Stewart Apartments - 1200 N. Lake Shore Drive
by: chicago designslinger
[Stewart Apartments - 1200 N. Lake Shore Drive (1913) Marshall & Fox, architects /Image & Artwork: chicago designslinger]
On June 22, 1913 architect and real estate developer Benjamin Marshall authored a column in the Chicago Tribune titled, "Apartment More Like Residence." He was letting Tribune readers know that a "new scheme" for apartment living was on the horizon for the monied class, apartments that would fulfill all the requirements of a large single family home but in a more contemporary and economical venue. It was time to shed Granny's bulky, old, 15,000-sqaure-foot, multi-storied dwelling for a 5- or even 10,0000-square-foot apartment, wrapped in an elegant exterior facade with luxurious and sophisticated multi-roomed interiors. And plenty of room for servants.
[Stewart Apartments - 1200 N. Lake Shore Drive, Chicago /Image & Artwork: chicago designslinger]
Chicago businessman John K. Stewart apparently felt that Marshall knew what he was talking about. In October of 1912 Stewart purchased one of those big old houses which had been standing on the northwest corner of Lake Shore Drive and Division Street since 1883. Emily and Samuel Gross had purchased the Burnham & Root designed house from James Charnley who eventually built a house on nearby Astor Street, and when Stewart bought the house from Emily in 1912, instead of moving in, he decided to tear it down.

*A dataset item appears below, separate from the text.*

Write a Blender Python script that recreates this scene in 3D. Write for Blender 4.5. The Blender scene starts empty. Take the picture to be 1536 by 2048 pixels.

[Stewart Apartments - 1200 N. Lake Shore Drive, Near North Side, Chicago /Image & Artwork: chicago designslinger]
Stewart hired Marshall, who was busy designing and developing "new scheme" housing for the upper class along Lake Shore Drive and the city's near north side Gold Coast community, to design a building for Stewart that would attract the exact type of clientle that the architect was talking about. Marshall came up with a 12-story tower that would fill the entire corner lot and contain 10 floor through apartments each with a Grand Salon, Salle A Manger, L' Orangerie, Bibliotheque, a Chambre for Madame, one for Monsieur, three Chambre A' Coucher, five Chambre for the Domestique, and six Salon de Basin. Plus the requisite kitchen, butler's pantry, reception halls, and storage. If you required more rooms for staff the top floor and the bottom two floors of the building were also set aside for servants quarters should you need them, and a playroom on the top floor was created for the tenant's children and grandchildren, when they came for a visit.
[Stewart Apartments - 1200 Lake Shore Drive, Gold Coast, Chicago /Image & Artwork: chicago designslinger]
Stewart didn't move in, but he did find tenants who were ready to shed the trappings of old world living for something new and modern. The building attracted interest among residents of the now fading but formerly glorious Prairie Avenue. Once home to a majority of Chicago's wealthiest and most formidable citizenry, the south side residential district surrounding "the street where the elite meet" had been undergoing a transformation ever since Potter Palmer and people like the James Charnleys had decided to move north. There were still hold outs in the first decade of the 1900s, but everyone could see the handwriting on the walls of their once glamorous residences. The John Mitchells, the Chauncey Keeps and the James Thornes, left the dusty, smoky, and industrializing shores of their south side community for a fresh, new way of life at 1200 Lake Shore Drive. Two years after the first tenants moved into the Stewart Apartments, A. Watson Armour of the meat packing family decided to join his former Prairie Avenue neighbors leaving his mother behind, content to still live in her massive, old-fashioned, single-family Prairie Avenue home.
[Stewart Apartments - 1200 Lake Shore Drive, Chicago /Image & Artwork: chicago designslinger]
Even with rents in the $5,000 to $6,000 per month range it was still cheaper and much easier to maintain a 10,000-square-foot apartment rather than a similarly-sized single family home. Only living "in town" for a few months out of every year, it was much easier to lock the door and leave behind your doorman-maned apartment building for the four months of winter in Florida or California and the four months of summer in Lake Forest, Lake Geneva, or Bar Harbor, than it was to lock-up the old house for eight months. Eventually however the luxe life that the Stewart Apartments offered at 1200 Lake Shore Drive came to an end. The Thornes and Armours would join the Fields and Wrigleys at what would become one of the city's most exclusive high-rise addresss at 1500 Lake Shore Drive when the building was completed in 1929. The Stewart was divided into smaller and smaller sized dwelling units, and Marshall's ten 10,000- square-foot apartments were eventually divvied-up into 40+ units. In 2009 the building underwent a $6 million exterior renovation which revealed the very non-glamorous steel structure that supported all of Marshall's non-structural Adams-style inspired decor. Some of the apartments have grown back to their near original size, but instead of renting, you now have to buy since 1200 Lake Shore Drive is a condominium.